=== The task ===
Skip all pictures, then print the remaining material exactly.

=== Provided material ===
=-=-=-=-=
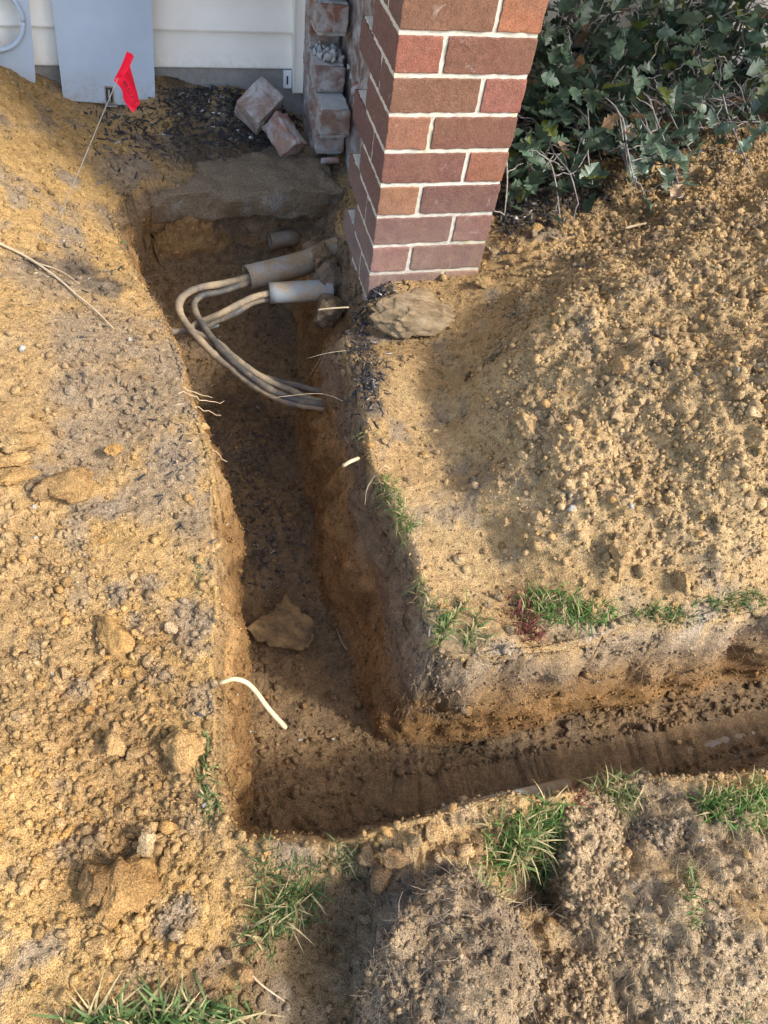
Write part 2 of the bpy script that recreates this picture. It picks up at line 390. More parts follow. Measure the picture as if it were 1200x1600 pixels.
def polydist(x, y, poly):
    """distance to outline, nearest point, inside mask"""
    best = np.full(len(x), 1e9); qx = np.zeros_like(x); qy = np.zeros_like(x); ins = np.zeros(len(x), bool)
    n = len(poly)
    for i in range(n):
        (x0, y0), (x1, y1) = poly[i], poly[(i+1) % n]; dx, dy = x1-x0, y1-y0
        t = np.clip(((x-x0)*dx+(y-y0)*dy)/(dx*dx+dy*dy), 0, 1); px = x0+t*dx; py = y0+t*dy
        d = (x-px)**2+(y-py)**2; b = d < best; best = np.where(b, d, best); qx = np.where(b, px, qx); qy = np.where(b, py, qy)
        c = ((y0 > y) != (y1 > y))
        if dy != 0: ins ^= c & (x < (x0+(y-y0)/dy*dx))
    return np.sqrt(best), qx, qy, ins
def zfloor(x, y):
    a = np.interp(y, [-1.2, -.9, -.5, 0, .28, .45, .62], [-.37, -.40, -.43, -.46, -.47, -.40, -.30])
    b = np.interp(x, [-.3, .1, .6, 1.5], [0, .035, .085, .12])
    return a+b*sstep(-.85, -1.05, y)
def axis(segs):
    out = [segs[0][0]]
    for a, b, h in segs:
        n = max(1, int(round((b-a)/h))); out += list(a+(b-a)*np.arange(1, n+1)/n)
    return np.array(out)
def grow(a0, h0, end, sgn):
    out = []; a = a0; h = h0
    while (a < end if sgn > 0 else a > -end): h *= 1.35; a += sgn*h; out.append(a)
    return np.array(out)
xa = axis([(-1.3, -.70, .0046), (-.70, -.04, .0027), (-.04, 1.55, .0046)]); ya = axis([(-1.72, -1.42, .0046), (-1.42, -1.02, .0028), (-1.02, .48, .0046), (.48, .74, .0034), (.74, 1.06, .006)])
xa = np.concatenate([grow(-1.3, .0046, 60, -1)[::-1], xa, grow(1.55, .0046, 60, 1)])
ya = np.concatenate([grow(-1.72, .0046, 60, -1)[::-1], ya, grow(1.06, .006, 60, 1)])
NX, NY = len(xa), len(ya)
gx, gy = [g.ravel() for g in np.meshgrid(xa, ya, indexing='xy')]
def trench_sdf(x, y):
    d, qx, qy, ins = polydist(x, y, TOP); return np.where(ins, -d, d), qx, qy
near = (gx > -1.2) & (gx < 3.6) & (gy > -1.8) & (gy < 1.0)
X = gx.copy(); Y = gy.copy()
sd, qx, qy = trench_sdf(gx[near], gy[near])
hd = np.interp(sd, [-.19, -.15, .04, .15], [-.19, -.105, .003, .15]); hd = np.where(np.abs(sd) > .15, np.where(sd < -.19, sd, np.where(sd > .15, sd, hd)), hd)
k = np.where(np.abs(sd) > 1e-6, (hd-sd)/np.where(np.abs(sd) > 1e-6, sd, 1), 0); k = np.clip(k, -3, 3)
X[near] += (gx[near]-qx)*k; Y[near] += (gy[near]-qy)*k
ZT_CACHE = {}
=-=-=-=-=
=== Full output ===
Write part 2 of the bpy script that recreates this picture. It picks up at line 390. More parts follow. Measure the picture as if it were 1200x1600 pixels.
def polydist(x, y, poly):
    """distance to outline, nearest point, inside mask"""
    best = np.full(len(x), 1e9); qx = np.zeros_like(x); qy = np.zeros_like(x); ins = np.zeros(len(x), bool)
    n = len(poly)
    for i in range(n):
        (x0, y0), (x1, y1) = poly[i], poly[(i+1) % n]; dx, dy = x1-x0, y1-y0
        t = np.clip(((x-x0)*dx+(y-y0)*dy)/(dx*dx+dy*dy), 0, 1); px = x0+t*dx; py = y0+t*dy
        d = (x-px)**2+(y-py)**2; b = d < best; best = np.where(b, d, best); qx = np.where(b, px, qx); qy = np.where(b, py, qy)
        c = ((y0 > y) != (y1 > y))
        if dy != 0: ins ^= c & (x < (x0+(y-y0)/dy*dx))
    return np.sqrt(best), qx, qy, ins
def zfloor(x, y):
    a = np.interp(y, [-1.2, -.9, -.5, 0, .28, .45, .62], [-.37, -.40, -.43, -.46, -.47, -.40, -.30])
    b = np.interp(x, [-.3, .1, .6, 1.5], [0, .035, .085, .12])
    return a+b*sstep(-.85, -1.05, y)
def axis(segs):
    out = [segs[0][0]]
    for a, b, h in segs:
        n = max(1, int(round((b-a)/h))); out += list(a+(b-a)*np.arange(1, n+1)/n)
    return np.array(out)
def grow(a0, h0, end, sgn):
    out = []; a = a0; h = h0
    while (a < end if sgn > 0 else a > -end): h *= 1.35; a += sgn*h; out.append(a)
    return np.array(out)
xa = axis([(-1.3, -.70, .0046), (-.70, -.04, .0027), (-.04, 1.55, .0046)]); ya = axis([(-1.72, -1.42, .0046), (-1.42, -1.02, .0028), (-1.02, .48, .0046), (.48, .74, .0034), (.74, 1.06, .006)])
xa = np.concatenate([grow(-1.3, .0046, 60, -1)[::-1], xa, grow(1.55, .0046, 60, 1)])
ya = np.concatenate([grow(-1.72, .0046, 60, -1)[::-1], ya, grow(1.06, .006, 60, 1)])
NX, NY = len(xa), len(ya)
gx, gy = [g.ravel() for g in np.meshgrid(xa, ya, indexing='xy')]
def trench_sdf(x, y):
    d, qx, qy, ins = polydist(x, y, TOP); return np.where(ins, -d, d), qx, qy
near = (gx > -1.2) & (gx < 3.6) & (gy > -1.8) & (gy < 1.0)
X = gx.copy(); Y = gy.copy()
sd, qx, qy = trench_sdf(gx[near], gy[near])
hd = np.interp(sd, [-.19, -.15, .04, .15], [-.19, -.105, .003, .15]); hd = np.where(np.abs(sd) > .15, np.where(sd < -.19, sd, np.where(sd > .15, sd, hd)), hd)
k = np.where(np.abs(sd) > 1e-6, (hd-sd)/np.where(np.abs(sd) > 1e-6, sd, 1), 0); k = np.clip(k, -3, 3)
X[near] += (gx[near]-qx)*k; Y[near] += (gy[near]-qy)*k
ZT_CACHE = {}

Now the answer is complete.